- EXERCISE OBJECTIVE -
Begin with the first line and repeat exactly through the line containing "return tuple(((x/255)/12.92 if"; leave every image out.

## START DATA SUPPLIED

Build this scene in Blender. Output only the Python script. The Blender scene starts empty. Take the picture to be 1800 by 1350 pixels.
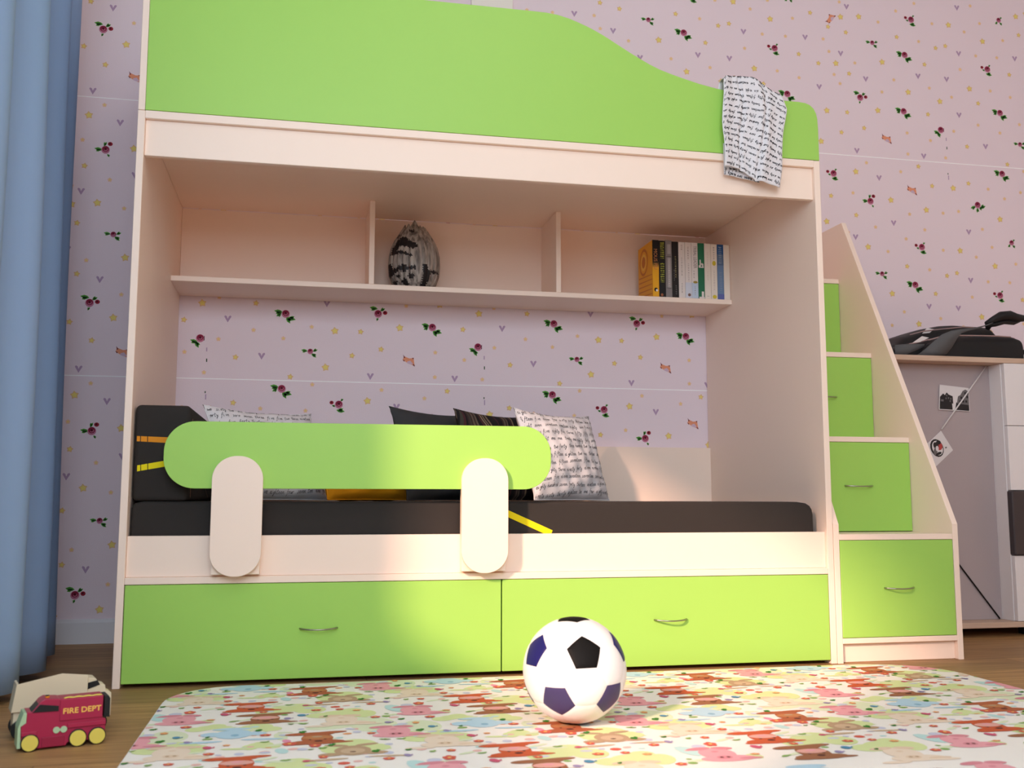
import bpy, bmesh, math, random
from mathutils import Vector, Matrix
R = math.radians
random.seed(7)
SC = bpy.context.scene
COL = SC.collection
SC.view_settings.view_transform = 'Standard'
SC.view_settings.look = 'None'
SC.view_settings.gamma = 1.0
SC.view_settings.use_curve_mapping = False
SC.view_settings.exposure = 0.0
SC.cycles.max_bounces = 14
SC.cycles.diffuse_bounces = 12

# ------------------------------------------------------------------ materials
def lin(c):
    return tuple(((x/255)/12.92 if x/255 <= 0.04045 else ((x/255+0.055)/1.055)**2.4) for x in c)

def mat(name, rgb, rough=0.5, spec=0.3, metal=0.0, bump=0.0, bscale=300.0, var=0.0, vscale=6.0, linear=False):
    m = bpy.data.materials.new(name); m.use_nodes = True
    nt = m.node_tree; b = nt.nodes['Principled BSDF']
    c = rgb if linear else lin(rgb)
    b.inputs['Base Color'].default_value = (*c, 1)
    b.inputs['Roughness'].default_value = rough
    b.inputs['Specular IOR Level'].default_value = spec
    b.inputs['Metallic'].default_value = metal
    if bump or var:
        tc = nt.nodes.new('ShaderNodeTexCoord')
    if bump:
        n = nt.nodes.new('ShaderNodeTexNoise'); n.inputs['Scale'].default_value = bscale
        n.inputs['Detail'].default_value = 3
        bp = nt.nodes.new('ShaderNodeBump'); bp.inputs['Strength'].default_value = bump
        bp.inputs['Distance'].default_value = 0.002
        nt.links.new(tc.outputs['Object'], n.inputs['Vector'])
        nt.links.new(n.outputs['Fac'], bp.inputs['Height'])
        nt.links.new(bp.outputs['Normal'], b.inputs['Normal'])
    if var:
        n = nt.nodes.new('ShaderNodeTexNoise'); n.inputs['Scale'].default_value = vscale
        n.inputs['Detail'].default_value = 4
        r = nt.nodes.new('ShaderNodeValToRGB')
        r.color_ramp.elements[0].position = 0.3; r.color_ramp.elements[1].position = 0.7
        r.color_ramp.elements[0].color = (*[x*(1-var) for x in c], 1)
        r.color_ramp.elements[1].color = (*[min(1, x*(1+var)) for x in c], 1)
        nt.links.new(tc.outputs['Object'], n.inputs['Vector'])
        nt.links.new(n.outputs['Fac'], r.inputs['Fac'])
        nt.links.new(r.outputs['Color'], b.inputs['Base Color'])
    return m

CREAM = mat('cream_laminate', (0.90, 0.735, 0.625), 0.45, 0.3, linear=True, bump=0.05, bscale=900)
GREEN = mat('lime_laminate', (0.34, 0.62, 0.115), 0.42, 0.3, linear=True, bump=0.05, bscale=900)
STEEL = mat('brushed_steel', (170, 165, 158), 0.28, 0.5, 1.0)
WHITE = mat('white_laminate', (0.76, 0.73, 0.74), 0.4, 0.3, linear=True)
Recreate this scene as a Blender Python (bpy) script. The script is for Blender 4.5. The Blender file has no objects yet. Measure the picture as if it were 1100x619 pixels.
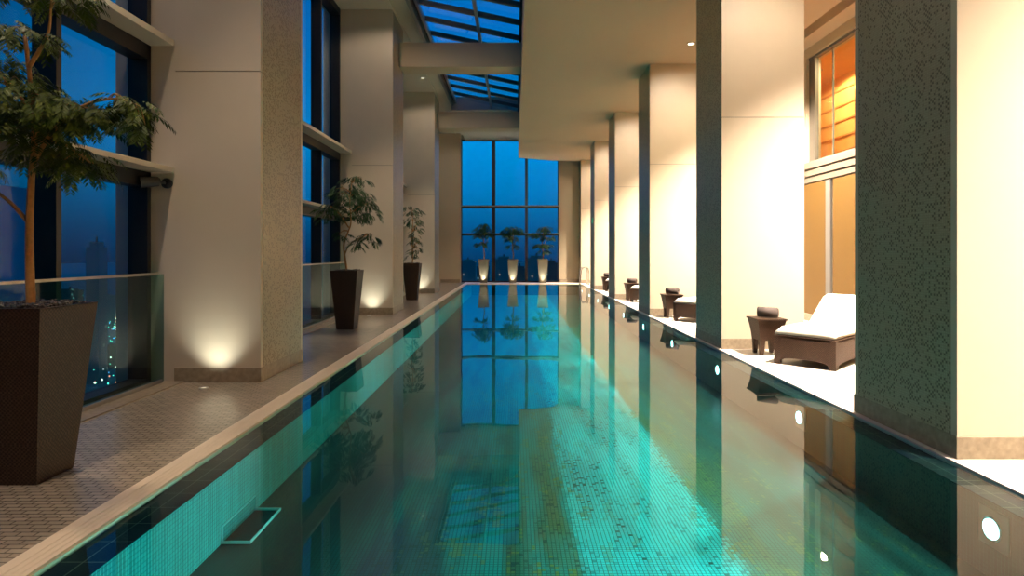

## END DATA SUPPLIED

- WORKED ANSWER -
Build this scene in Blender. Output only the Python script. The Blender scene starts empty. Take the picture to be 1800 by 1350 pixels.
import bpy, bmesh, math, random
from mathutils import Vector, Matrix
R = math.radians
random.seed(7)
SC = bpy.context.scene
COL = SC.collection
SC.view_settings.view_transform = 'Standard'
SC.view_settings.look = 'None'
SC.view_settings.gamma = 1.0
SC.view_settings.use_curve_mapping = False
SC.view_settings.exposure = 0.0
SC.cycles.max_bounces = 14
SC.cycles.diffuse_bounces = 12

# ------------------------------------------------------------------ materials
def lin(c):
    return tuple(((x/255)/12.92 if x/255 <= 0.04045 else ((x/255+0.055)/1.055)**2.4) for x in c)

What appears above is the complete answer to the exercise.